The clip (on CBC newsworld) showed the woman in a burkha talking, saying to an anti-war protester, that you are not speaking for Afghan people, that Afghan people need your help. The young white man (like myself) with the anti-war sign stood there completely dumbfounded, knowing that he could not presume to tell these Afghans what their people needed.

As I said, not only highly anecdotal, but also unverifiable (unless you watched Newsworld tonight). You'll have to take my word that such an event was on the news. But nothing has ever solidified my position more.

Olaf said...

For anyone still awake, you can see the clip I was talking about here... watch CBC newsworlds hourly newscast, at about 2:20 (mins).

I apparently exaggerated the woman's comments slightly, but watch it for yourselves. May be gone by tomorrow, I warn.

knb said...

Olaf, I'm still awake, but very tired. I tried to find the link you referred to, but couldn't find the clip. It matters not, I trust you saw what you saw and appreciate your clarification.

I still think we may disagree on points, but can we pick this up tomorrow?

You know, I hate fights on blogs. I'm far more amenable to intelligent discourse, so thank you for your response.

Olaf said...

KNB,

I'm sure we do still disagree on points, and I'm sorry that you didn't find the clip; not that it would change you opinion any and not that it should... as I said, it's quite anecdotal.

You're at a disadvantage however, since I sleep not! Family trait.

I look forward to renewing our discussion later.

knb said...

No sleep??? Now there is a dangerous habit!
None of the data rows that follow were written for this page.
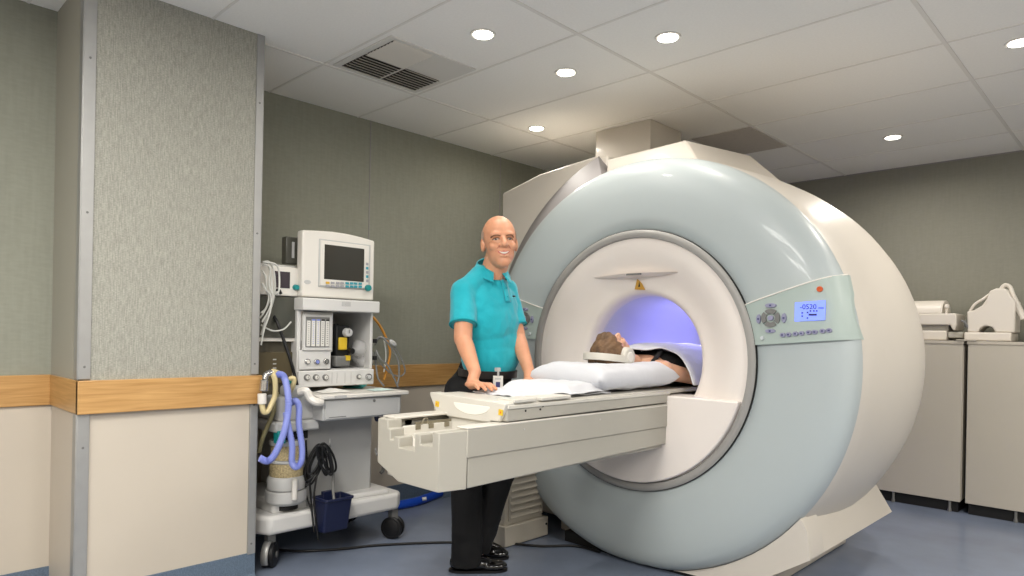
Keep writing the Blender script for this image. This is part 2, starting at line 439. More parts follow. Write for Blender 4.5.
# coil on the left cabinet
c = thing('receiver_coil', 'low white receiver coil with a curved lid on the cabinet nearest the scanner', 'scanner coil', (-1.2, 5.78, 1.212))
def ck(x, y, Y=5.66): q = at(900+x/7.2, 270+y/7.2, Y=Y); return (q.x, q.z)
def cbox(x0, y0, x1, y1, Y0, Y1): a = ck(x0, y0, Y0); b = ck(x1, y1, Y0); return MB().prism([(a[0], b[1]), (b[0], b[1]), (b[0], a[1]), (a[0], a[1])], 'y', Y0, Y1)
xs_ = ck(60, 300)[0]
t0 = ck(335, 488); t1 = ck(335, 437)
MB().prism([(xs_, 1.2145), (t0[0], 1.2145), (t1[0], t1[1]), (xs_, t1[1])], 'y', 5.66, 5.93).build('base_tray', M_coil, c, bevel=.01, segs=3)
b0 = [ck(405, 312), ck(408, 395), ck(388, 438), ck(372, 420), ck(362, 395)]
MB().prism([(xs_, b0[0][1])]+b0+[(xs_, b0[-1][1])], 'y', 5.66, 5.95).build('body', M_coil, c, bevel=.008, segs=3)
MB().box(xs_, 5.70, t1[1], ck(340,400)[0], 5.9, b0[-1][1]).build('tray_riser', M_tblg, c)
lz = b0[0][1]; lh = ck(300, 212)[1]-lz
MB().prism([(5.67, lz)]+[(5.81-.14*math.cos(PI*k/12), lz+lh*math.sin(PI*k/12)**.8) for k in range(1, 12)]+[(5.95, lz)], 'x', xs_, ck(300, 250)[0]).build('lid', M_coil, c, bevel=.006)
kx, kz = ck(325, 262); MB().box(kx-.006, 5.7, lz, kx+.006, 5.72, kz).ell((kx, 5.71, kz), (.018,.018,.02)).build('latch_knob', M_coil, c)
cbox(345, 445, 455, 490, 5.68, 5.86).build('end_block', M_tblg, c, bevel=.006)
# coil on the right cabinet
c = thing('head_coil', 'tall white head coil with an arched notch and carrying cable on the right cabinet', 'scanner coil', (-.8, 5.78, 1.212))
ta, tb_ = ck(465, 448), ck(805, 492)
MB().box(ta[0], 5.64, 1.2145, tb_[0], 5.94, ta[1]).build('base_tray', M_coil, c, bevel=.01, segs=3)
nx, nz_ = ck(622, 446)
arc = [(nx+.047*math.cos(PI*k/10), ta[1]+.045*math.sin(PI*k/10)) for k in range(0, 11)]
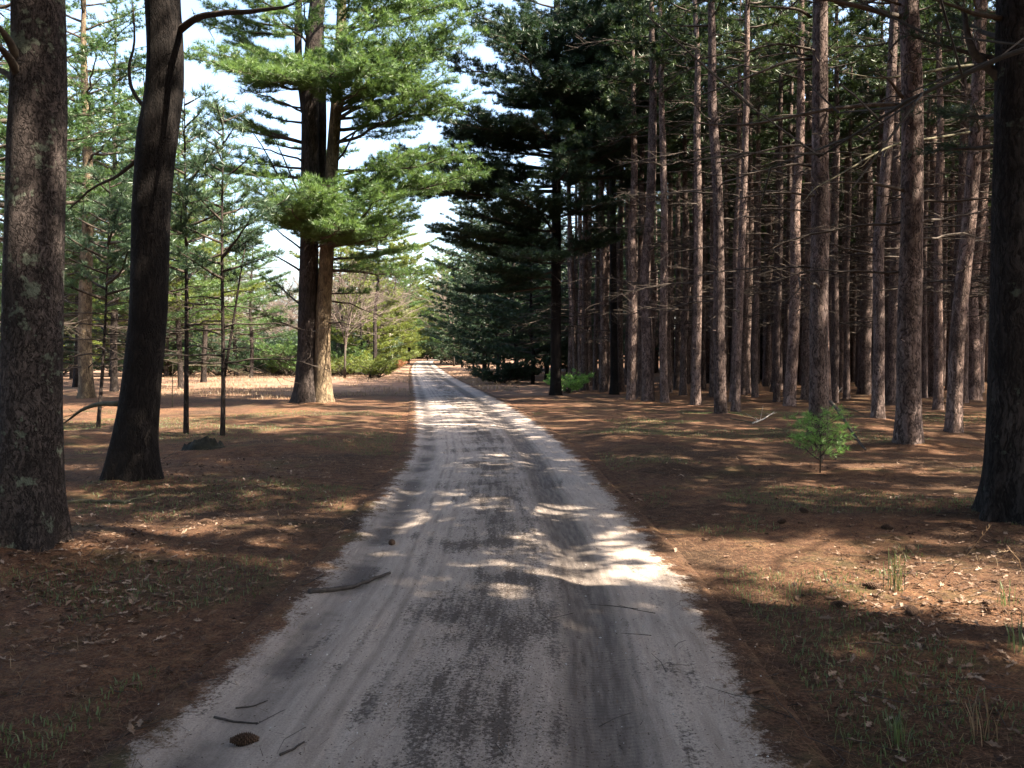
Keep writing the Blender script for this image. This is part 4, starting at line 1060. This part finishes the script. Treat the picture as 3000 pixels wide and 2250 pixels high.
# left woods beyond the clearing
row(WP, [(-80, 60), (40, 75), (160, 62), (230, 90), (330, 70), (390, 96), (520, 110), (600, 125), (700, 130), (-200, 80), (780, 105), (860, 120), (940, 100), (1000, 115), (480, 85), (90, 105), (300, 120)], 'pine in the woods beyond the left clearing', 'pines beyond the left clearing')
row(BT, [(560, 95), (620, 88), (680, 100), (740, 92), (790, 84), (850, 98), (520, 105), (1000, 90), (1060, 95), (1010, 82), (455, 100), (1330, 110), (1290, 170), (900, 88), (1040, 72), (1105, 78), (985, 70), (1120, 105), (650, 112), (760, 115), (1350, 135)], 'leafless grey pink tree in the brush beyond the clearing', 'leafless trees beyond the clearing')
SH = white_pine_proto(9, 19.5, 5.8, 84, 4.4, 0.40, 'needle_dark', barkm='bark_shaded')  # unseen pines, placed and thickened for the shade they give
for (x, y) in [(6.4, -1.5), (8.8, 9.3), (12.5, -4.2), (10.0, -3.0), (4.2, -3.4), (8.0, -7.0), (14, -5.5), (3.2, -8.0), (-3.6, -2.6), (-7.5, 1.2), (-6.2, -6.5), (-11, -2.5), (-12.5, 4.5), (-3.4, -11.5), (2.8, -13.0), (-10.5, -11), (-16, 0.5), (-9.5, 7.2), (0.5, -17), (6.5, -15), (-7, -17), (-17, -7), (-14.5, 10), (-19, 6), (11, -11)]:
    clone(SH, USED, x, y, rng.rand() * 6.28, 'tall pine beside the camera whose shade lies on the road', 'tall pines beside the camera')
row(BU[:2], [(720, 74), (780, 70), (835, 73), (870, 78), (690, 80), (990, 70), (1040, 74), (1075, 80), (600, 76), (540, 82), (480, 74), (400, 70), (1010, 66), (330, 72), (180, 66), (760, 82), (640, 64), (560, 68), (500, 63), (430, 66), (850, 64), (810, 68), (905, 70), (100, 70), (250, 74)], 'rounded green bush at the back edge of the sunny clearing', 'green bushes along the clearing', 1.0, 1.7)
row(BU[2:], [(1000, 62), (1052, 70), (1085, 58), (1130, 72), (975, 66), (1120, 84), (1158, 96), (1170, 118), (1100, 74), (1180, 130)], 'bright yellow green bush under the tangle right of the twin pine', 'yellow green bushes right of the twin pine', 0.7, 1.2)
row(WY, [(210, 56), (325, 62), (80, 58), (600, 82), (500, 90)], 'yellow green young pine in the sun behind the left trunks', 'yellow green pines behind the left trunks', 0.9, 1.2)
row(WD, [(150, 48), (370, 54), (470, 62), (20, 52)], 'dark young pine in the shade behind the left trunks', 'dark young pines behind the left trunks', 0.7, 0.95)
row(BU[2:], [(1095, 62), (1110, 58), (1055, 66), (820, 66)], 'low yellow green bush in sun left of the road', 'yellow green bushes left of the road', 0.7, 1.0)
WE = [white_pine_proto(11, 16, 2.2, 66, 3.9, 0.34, 'needle_yellow'), white_pine_proto(12, 14, 1.6, 60, 3.6, 0.3, 'needle')]
row(WE, [(1292, 126), (1338, 118), (1196, 128), (1222, 178), (1165, 112), (1262, 200), (1305, 150), (1240, 186), (1285, 182), (1180, 145)], 'tall sunlit pine arching towards the far end of the road', 'tall pines at the far end of the road', 0.95, 1.15)
rb = bush_proto(9, 1.1, 2.0, 'rust'); clone(rb, USED, atpx(1122, 92), 92, 0, 'rust brown dead brush pile beside the pale snag')
db = bush_proto(10, 1.0, 2.0, 'needle_dark'); clone(db, USED, atpx(1475, 47), 47, 1.0, 'low dark green bush on the right verge below the young pines')
db2 = bush_proto(11, 0.7, 0.8, 'needle_fresh'); clone(db2, USED, atpx(1668, 36), 36, 1.0, 'small leafy green bush right of the dark verge pine')
# bright understorey pines seen through the plantation
row([WY[1]], [(2770, 82), (2240, 80), (2470, 84), (2030, 82), (2620, 88), (1880, 84)], 'bright green understorey pine glimpsed through the plantation trunks', 'understorey pines behind the plantation', 0.9, 1.3)
row(WD, [(1800, 88), (1950, 92), (2110, 90), (2180, 95), (2330, 92), (2400, 96), (2540, 94), (2700, 92), (2850, 90), (2950, 86), (1720, 92), (3050, 84)], 'dark pine closing off the back of the plantation', 'dark pines behind the plantation')

fw = MB(); rng = np.random.RandomState(88)
for q in range(680):
    y = rng.uniform(47, 96); x = y * rng.uniform(0.10, 0.66)
    if y < 74 and x / y < 0.2: continue
    H = rng.uniform(14, 17); r = rng.uniform(0.10, 0.16); z0 = gzf(x, y)
    fw.tube([[x, y, z0 - 0.1], [x + rng.randn() * 0.15, y, z0 + H * 0.5], [x + rng.randn() * 0.2, y, z0 + H]], [r, r * 0.75, 0.02], 7, 1)
    n = 150; f = rng.rand(n) ** 0.8; a = rng.rand(n) * 6.28; rr = np.sqrt(rng.rand(n)) * (2.4 * (1 - f) + 0.4)
    P = np.stack([x + rr * np.cos(a), y + rr * np.sin(a), z0 + H * (0.45 + 0.55 * f)], 1)
    fw.tufts(P, np.stack([np.cos(a), np.sin(a), np.full(n, 0.5)], 1), 0.5, 14, 0.06, 0.8, rng, 0)
tag(fw.build('far_woods', [M['needle_red'], M['bark_red']]), 'dim mass of pine trunks closing the far side of the plantation', 'woods', kind='stuff')
# pale dead snag by the road
x, D = atpx(1147, 88), 88
mb = MB(); w = np.array([[0, 0, -0.1], [0.02, 0, 1.2], [-0.10, 0, 2.4], [-0.16, 0.02, 3.9]])
mb.tube(w, [0.20, 0.17, 0.15, 0.10], 10)
for s in range(7):
    p = w[1] + (w[3] - w[1]) * s / 7; mb.twigs([p], [p + np.array([0.5 * (-1) ** s, 0.1, 0.2])], 0.04, 0.015)
o = mb.build('dead_snag', M['pale']); o.location = (x, D, gzf(x, D)); tag(o, 'pale bare snag standing left of the far road', 'dead tree')

# ------------------------------------------------------------------ small things on the ground
def gpt(px, py, lift=0.0):
    x, y = ground_xy(px, py)
    return np.array([x, y, surf(x, y) + lift])
def stick(name, label, pts_px, r0, mat='stick', lift=None, cat='stick', twig=0, seed=0, taper=0.55, sides=8, group=None):
    rng = np.random.RandomState(seed)
    P = np.array([gpt(*p) for p in pts_px]); n = len(P)
    P[:, 2] += r0 * 0.8 if lift is None else np.array(lift)
    t = np.linspace(0, 1, n); tt = np.linspace(0, 1, n * 4)
    C = np.stack([np.interp(tt, t, P[:, c]) for c in range(3)], 1); C += rng.randn(*C.shape) * r0 * 0.10
    base = C[0].copy(); mb = MB()
    mb.tube(C - base, r0 * (1 - (1 - taper) * tt), sides)
    ln = np.linalg.norm(C[-1] - C[0])
    for q in range(twig):
        a = rng.randint(2, len(C)); d = (C[a] - C[a - 2]); d = d / np.linalg.norm(d) + rng.randn(3) * 0.6; d[2] = abs(d[2]) * 0.7
        mb.twigs([C[a] - base], [C[a] - base + d * ln * rng.uniform(0.06, 0.2)], r0 * 0.3, r0 * 0.15)
    o = mb.build(name, M[mat]); o.location = base
    return tag(o, label, cat, group)
stick('stick', 'thick broken stick lying across the left side of the road', [(905, 1752), (960, 1742), (1030, 1728), (1090, 1706), (1142, 1690)], 0.019, seed=1)
stick('twig', 'thin grey twig on the sand at the lower left of the road', [(628, 2112), (680, 2122), (755, 2130)], 0.006, seed=2, cat='twig')
stick('twig', 'short forked twig on the road at the bottom edge of the photo', [(820, 2242), (860, 2225), (892, 2203)], 0.006, seed=3, cat='twig', twig=2)
stick('twig', 'hair thin twig on the sand above the lower left twig', [(690, 2083), (740, 2078), (785, 2062)], 0.004, seed=4, cat='twig')
stick('twig', 'thin twig lying beside the end of the thick broken stick', [(885, 1730), (915, 1716), (950, 1695)], 0.005, seed=5, cat='twig')
stick('bark_strip', 'red brown strip of bark on the right road edge', [(2185, 2055), (2215, 2046), (2252, 2038)], 0.013, 'cone', seed=6, cat='bark')
stick('fallen_branch', 'pale crooked fallen branch beside the foot of the curved trunk', [(165, 1492), (230, 1478), (300, 1480), (370, 1482), (420, 1470), (452, 1460)], 0.022, 'limb_lichen', seed=7, cat='branch', twig=6)
stick('fallen_branch', 'dark fallen limb propped against the trunk behind the sapling', [(2432, 1268), (2465, 1290), (2500, 1315), (2535, 1335)], 0.035, 'twig', lift=[0.55, 0.36, 0.18, 0.03], seed=8, cat='branch', twig=4)
stick('fallen_branch', 'pale branching stick in the sunny needles left of the sapling', [(2205, 1250), (2235, 1240), (2268, 1222)], 0.02, 'pale', lift=[0.02, 0.03, 0.05], seed=9, cat='branch', twig=6)
stick('fallen_branch', 'thin branch flat on the needles between the plantation and the right verge', [(2140, 1237), (2190, 1243), (2220, 1250)], 0.014, 'limb_lichen', seed=10, cat='branch', twig=5)
stick('fallen_branch', 'bleached stick lying right of the dark trunk behind the sapling', [(2440, 1170), (2455, 1160), (2470, 1150)], 0.02, 'pale', lift=[0.02, 0.1, 0.25], seed=11, cat='branch', twig=2)
stick('fallen_branch', 'grey stick in the needles between the flared pine and the sapling', [(2470, 1205), (2500, 1212), (2530, 1225)], 0.016, 'limb_lichen', seed=12, cat='branch', twig=3)
stick('dead_sapling', 'bleached broken sapling stem standing left of the slim straight sapling', [(505, 1195), (506, 1195), (508, 1195)], 0.016, 'limb_lichen', lift=[0, 0.7, 1.35], seed=13, cat='dead sapling')
stick('twig', 'curved grey twig in the leaf litter below the curved trunk', [(480, 1350), (520, 1335), (570, 1320)], 0.008, 'twig', seed=14, cat='twig', twig=3)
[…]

I thoroughly enjoyed the extra hour today.

I am sorry that I was unable to find the clip on CBC. I see looking today just how simple it was, but alas, I was just too tired to read.

I have no doubt that a number of Afghans do indeed want NATO to stay, as I'm sure that there are many who want us to leave.

I guess I can sum up by saying, that in 5 years, too much has been mismanaged. The planning has been poor at best and there seems to be no cohesive strategy, to actually reverse the mistakes of the past and move forward. It's a holding pattern of more of the same, with the Taliban gaining strength and resources, to my eye.

I do not want to see Canada, stuck in a vicious circle. I believe they, our military, deserve better than that.

Obviously, none of us know what is going on strategically and I can only go by what I read, but the government is offering no explanation.

We need more real discourse. Canadians are smart enough to engage in this debate, in spite of it's complexities. I'm well aware that it was a Liberal government that committed us, however, how Harper extended this mission, I take great exception to, (that was polite btw, lol).

I have yet to read Steve's new post, but would like to explore it.